Nos enfants

PÈRE, N’IRRITEZ PAS VOS ENFANTS

Et vous, pères, n’irritez pas vos enfants mais élevez-les en les corrigeant et en les instruisant selon le Seigneur.

Éphésiens 6.4

Un jeune homme me parle de son père avec une ombre d’amertume. Bon chrétien semble-t-il, mais pieux, légaliste et des plus stricts, ce papa exigeait beaucoup des siens. Son souci majeur était de les préserver du mal en veillant sur leurs fréquentations et leurs loisirs afin qu’ils ne s’égarent pas. Si d’aventure l’un d’eux mendiait la permission d’aller voir un film de qualité – demande exceptionnelle – la réponse tombait, catégorique :

— Non ! C’est mondain et vous n’y apprendrez rien de bon. Ce que vous verrez sur l’écran salira et vos yeux et votre esprit.

De telles interdictions eussent été sans suite grave si l’un des fils – justement celui qui me rapportait le fait – n’avait aperçu, un dimanche après-midi, son – oui, son père – sortant d’une salle obscure, ce lieu réputé par lui malsain et diabolique. On devine la réaction du jeune homme :

— Ce jour-là, mon père a perdu ma confiance. J’étais furieux contre lui … Je ne puis effacer de ma mémoire ce souvenir lamentable …
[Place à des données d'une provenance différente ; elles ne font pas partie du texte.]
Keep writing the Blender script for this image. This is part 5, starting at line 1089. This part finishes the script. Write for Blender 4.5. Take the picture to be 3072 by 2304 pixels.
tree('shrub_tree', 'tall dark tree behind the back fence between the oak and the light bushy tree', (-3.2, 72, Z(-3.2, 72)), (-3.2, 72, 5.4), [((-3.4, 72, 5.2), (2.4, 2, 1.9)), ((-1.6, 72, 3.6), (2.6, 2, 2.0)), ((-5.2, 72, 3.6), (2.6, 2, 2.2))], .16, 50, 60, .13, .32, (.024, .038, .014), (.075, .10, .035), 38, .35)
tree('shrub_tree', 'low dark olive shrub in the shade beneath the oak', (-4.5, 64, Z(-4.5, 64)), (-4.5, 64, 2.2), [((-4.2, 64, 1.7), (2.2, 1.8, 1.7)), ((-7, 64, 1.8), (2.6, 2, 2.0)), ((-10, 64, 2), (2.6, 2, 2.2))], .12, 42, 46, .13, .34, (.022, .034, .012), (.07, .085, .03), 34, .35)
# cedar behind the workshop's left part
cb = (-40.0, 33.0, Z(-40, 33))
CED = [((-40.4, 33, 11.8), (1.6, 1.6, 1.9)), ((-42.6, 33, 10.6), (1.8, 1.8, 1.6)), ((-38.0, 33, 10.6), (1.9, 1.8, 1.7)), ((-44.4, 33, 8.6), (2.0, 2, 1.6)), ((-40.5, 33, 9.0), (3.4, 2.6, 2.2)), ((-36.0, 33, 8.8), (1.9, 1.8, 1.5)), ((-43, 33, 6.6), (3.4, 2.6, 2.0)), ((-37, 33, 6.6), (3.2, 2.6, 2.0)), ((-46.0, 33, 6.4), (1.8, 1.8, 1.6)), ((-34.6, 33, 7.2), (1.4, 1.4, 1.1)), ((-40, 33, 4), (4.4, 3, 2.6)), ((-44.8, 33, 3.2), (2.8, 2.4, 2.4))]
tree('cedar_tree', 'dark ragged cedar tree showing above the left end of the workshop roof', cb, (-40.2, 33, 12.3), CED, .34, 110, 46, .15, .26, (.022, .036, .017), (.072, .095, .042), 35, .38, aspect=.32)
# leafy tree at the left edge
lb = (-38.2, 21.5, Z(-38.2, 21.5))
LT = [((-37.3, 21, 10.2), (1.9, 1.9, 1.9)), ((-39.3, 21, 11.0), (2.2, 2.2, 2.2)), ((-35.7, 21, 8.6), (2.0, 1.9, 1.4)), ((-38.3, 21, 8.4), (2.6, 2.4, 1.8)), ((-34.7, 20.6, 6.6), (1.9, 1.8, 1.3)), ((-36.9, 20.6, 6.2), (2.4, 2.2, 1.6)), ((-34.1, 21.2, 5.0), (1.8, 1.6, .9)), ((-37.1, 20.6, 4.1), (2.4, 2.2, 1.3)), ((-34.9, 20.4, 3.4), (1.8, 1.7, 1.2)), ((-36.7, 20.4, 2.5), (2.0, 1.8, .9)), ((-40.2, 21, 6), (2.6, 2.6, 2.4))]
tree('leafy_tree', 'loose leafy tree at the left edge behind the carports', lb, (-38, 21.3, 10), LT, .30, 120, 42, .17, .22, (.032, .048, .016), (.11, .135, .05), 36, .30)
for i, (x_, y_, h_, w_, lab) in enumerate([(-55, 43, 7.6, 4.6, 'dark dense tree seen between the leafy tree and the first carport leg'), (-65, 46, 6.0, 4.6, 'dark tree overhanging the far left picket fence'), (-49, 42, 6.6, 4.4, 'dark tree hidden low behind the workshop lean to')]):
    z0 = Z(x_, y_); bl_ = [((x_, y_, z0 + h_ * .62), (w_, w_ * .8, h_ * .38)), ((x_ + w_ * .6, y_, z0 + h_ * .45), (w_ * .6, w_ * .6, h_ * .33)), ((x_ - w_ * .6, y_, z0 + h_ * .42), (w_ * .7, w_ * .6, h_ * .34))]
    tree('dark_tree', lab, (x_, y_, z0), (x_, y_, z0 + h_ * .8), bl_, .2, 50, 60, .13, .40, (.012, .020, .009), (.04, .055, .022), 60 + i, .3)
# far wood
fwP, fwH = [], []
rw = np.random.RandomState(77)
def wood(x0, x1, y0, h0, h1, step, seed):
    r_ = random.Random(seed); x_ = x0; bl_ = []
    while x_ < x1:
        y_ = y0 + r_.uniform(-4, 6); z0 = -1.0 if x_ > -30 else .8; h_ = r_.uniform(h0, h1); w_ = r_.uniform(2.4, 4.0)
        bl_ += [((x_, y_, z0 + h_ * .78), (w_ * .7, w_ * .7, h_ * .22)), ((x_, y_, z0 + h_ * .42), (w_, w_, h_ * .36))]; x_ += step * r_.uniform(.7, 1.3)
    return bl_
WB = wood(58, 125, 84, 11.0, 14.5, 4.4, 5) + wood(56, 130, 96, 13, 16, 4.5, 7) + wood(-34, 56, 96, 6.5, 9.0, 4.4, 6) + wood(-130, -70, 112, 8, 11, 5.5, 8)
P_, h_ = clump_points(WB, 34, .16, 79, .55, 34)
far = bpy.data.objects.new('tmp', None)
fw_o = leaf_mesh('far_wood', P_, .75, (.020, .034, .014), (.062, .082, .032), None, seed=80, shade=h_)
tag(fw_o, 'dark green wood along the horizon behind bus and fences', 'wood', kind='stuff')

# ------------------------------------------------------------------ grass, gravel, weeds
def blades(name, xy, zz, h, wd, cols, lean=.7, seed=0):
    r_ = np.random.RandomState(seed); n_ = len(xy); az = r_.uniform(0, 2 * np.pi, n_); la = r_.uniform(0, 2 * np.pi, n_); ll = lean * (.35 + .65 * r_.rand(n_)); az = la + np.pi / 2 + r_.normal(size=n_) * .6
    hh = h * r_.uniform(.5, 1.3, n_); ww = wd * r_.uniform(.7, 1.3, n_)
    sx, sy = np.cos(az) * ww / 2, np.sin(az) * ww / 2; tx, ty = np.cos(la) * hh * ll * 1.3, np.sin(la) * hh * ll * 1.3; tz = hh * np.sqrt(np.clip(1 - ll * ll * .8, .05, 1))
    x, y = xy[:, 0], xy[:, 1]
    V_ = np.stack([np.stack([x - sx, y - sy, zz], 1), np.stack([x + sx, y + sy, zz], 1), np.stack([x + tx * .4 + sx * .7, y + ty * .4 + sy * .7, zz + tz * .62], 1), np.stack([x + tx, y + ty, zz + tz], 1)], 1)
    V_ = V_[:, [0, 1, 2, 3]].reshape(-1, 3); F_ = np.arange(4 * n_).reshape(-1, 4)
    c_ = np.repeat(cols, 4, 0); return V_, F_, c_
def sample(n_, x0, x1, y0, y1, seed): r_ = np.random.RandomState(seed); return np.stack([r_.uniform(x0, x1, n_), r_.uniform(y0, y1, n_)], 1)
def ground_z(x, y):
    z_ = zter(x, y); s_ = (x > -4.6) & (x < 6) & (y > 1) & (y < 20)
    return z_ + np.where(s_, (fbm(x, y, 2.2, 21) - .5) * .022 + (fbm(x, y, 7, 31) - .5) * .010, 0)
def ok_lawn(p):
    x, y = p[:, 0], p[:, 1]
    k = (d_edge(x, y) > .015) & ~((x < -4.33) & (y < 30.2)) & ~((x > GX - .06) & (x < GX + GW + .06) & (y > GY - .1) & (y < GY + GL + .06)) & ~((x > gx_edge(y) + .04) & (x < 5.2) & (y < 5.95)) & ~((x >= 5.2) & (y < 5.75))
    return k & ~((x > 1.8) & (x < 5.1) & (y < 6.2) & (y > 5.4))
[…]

Il est si facile de choquer ses enfants, de les aigrir pour la vie. Certains, parvenus à l’âge adulte, conservent « une dent contre papa » qui dans le passé, s’est montré injuste, excessif et surtout inconséquent. D’autres, exaspérés par une éducation impitoyable et sans cœur, à la longue se sont découragés. Devenus parents à leur tour, ils ont cru devoir par réaction, laisser « la bride sur le cou » à leurs enfants ce qui est une autre façon de les décevoir. La peur d’irriter n’autorise pas, ici, le manque de fermeté. L’Écriture nous rappelle qu’il est possible de corriger l’enfant sans pour autant l’irriter.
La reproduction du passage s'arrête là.